Rural areas such as Wallowa County face unique challenges in developing housing, said Loeb, including a lack of access to financial resources and workforce shortages, not just in construction but also in local governments charged with permitting and building infrastructure.
Other factors are more unique to Wallowa County. Diane Daggett, a Wallowa County Realtor and a board member of the Wallowa County Chamber of Commerce, said a rise in property values in the county creates another hurdle for developers wanting to build housing. And, she said, the rental market has been affected by new state regulations on landlords, which have persuaded some landlords to simply remove their properties from the market.
“We’ve lost a huge pool of houses that way,” Daggett said.
Nevertheless, she said, she’s gratified to see a number of other organizations and entities dive into the issue and emphasized that it would take private-public partnerships to make a dent in the problem. She had praise for the city of Enterprise for its work thus far on the issue.
In fact, Enterprise officials held a town-hall meeting earlier this year with officials from the state Department of Land Conservation and Development to examine the housing crunch. The meeting was well-attended.
But Wallowa County Commissioner John Hillock said he’s frustrated with what he’s hearing thus far from the state department. He said a department survey looked at Enterprise and concluded that the city has plenty of vacant lots where housing units could be built.

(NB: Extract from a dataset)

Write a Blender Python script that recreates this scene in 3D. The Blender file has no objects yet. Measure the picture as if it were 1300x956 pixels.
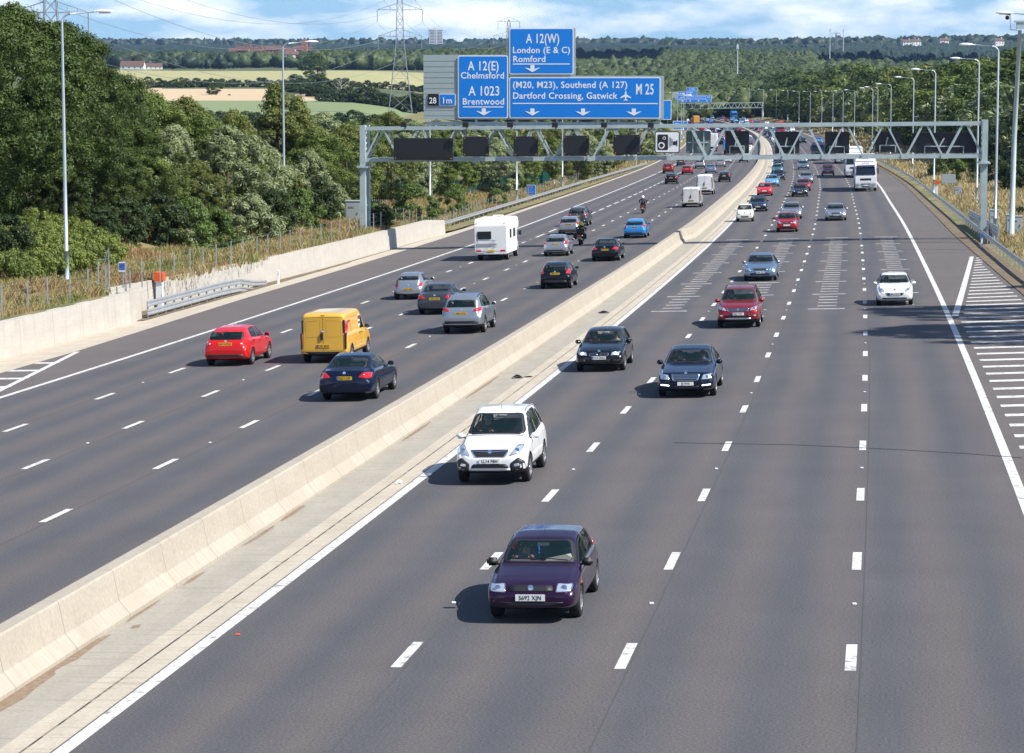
import bpy, bmesh, math, random
import numpy as np
from mathutils import Vector, Matrix
from mathutils.bvhtree import BVHTree
R = math.radians
scn = bpy.context.scene
COL = scn.collection
random.seed(7); RNG = np.random.default_rng(7)
# ------------------------------------------------------------------ camera, sky, sun, exposure
F = 3138.9; CAMZ = 9.40
cam = bpy.data.cameras.new('camera'); camo = bpy.data.objects.new('camera', cam); COL.objects.link(camo)
cam.sensor_width = 36.0; cam.lens = 36.0 * F / 1300.0
cam.shift_y = -(478 - 433) / 1300.0
camo.location = (0, 0, CAMZ)
camo.rotation_euler = (math.pi / 2 - math.atan(333 / F), 0, 0)
cam.clip_start = 1.0; cam.clip_end = 40000
scn.camera = camo
SUN_EL, SUN_AZ = R(47.0), R(-25.0)          # azimuth counted from +X, negative = behind the camera
sv = Vector((math.cos(SUN_EL) * math.cos(SUN_AZ), math.cos(SUN_EL) * math.sin(SUN_AZ), math.sin(SUN_EL)))
sun = bpy.data.lights.new('sun', 'SUN'); suno = bpy.data.objects.new('sun', sun); COL.objects.link(suno)
sun.energy = 5.0; sun.angle = R(0.5); sun.color = (1.0, 0.945, 0.86)
suno.rotation_euler = sv.to_track_quat('Z', 'Y').to_euler(); suno.location = (60, -30, 80)
W = bpy.data.worlds.new('World'); scn.world = W; W.use_nodes = True
nt = W.node_tree; nt.nodes.clear()
def N(t, **k):
    n = nt.nodes.new(t)
    for a, b in k.items():
        setattr(n, a, b)
    return n
out = N('ShaderNodeOutputWorld'); bg = N('ShaderNodeBackground'); sky = N('ShaderNodeTexSky')
sky.sky_type = 'NISHITA'; sky.sun_disc = False; sky.sun_elevation = SUN_EL
sky.sun_rotation = math.pi / 2 - SUN_AZ; sky.altitude = 50; sky.air_density = 1.0; sky.dust_density = 0.3; sky.ozone_density = 2.0
bg.inputs['Strength'].default_value = 0.09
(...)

Hillock said the survey missed something vital: “The problem is that because we have this tourism-recreation part of our economy, it’s raised the values of everything so high that the vacant lots are too expensive for someone in the workforce to buy and develop, because some tourist can buy it and they can afford it. We need to convince the DLCD of this, and I’ve been working on this in meetings the last couple of months, but I haven’t gotten there yet.”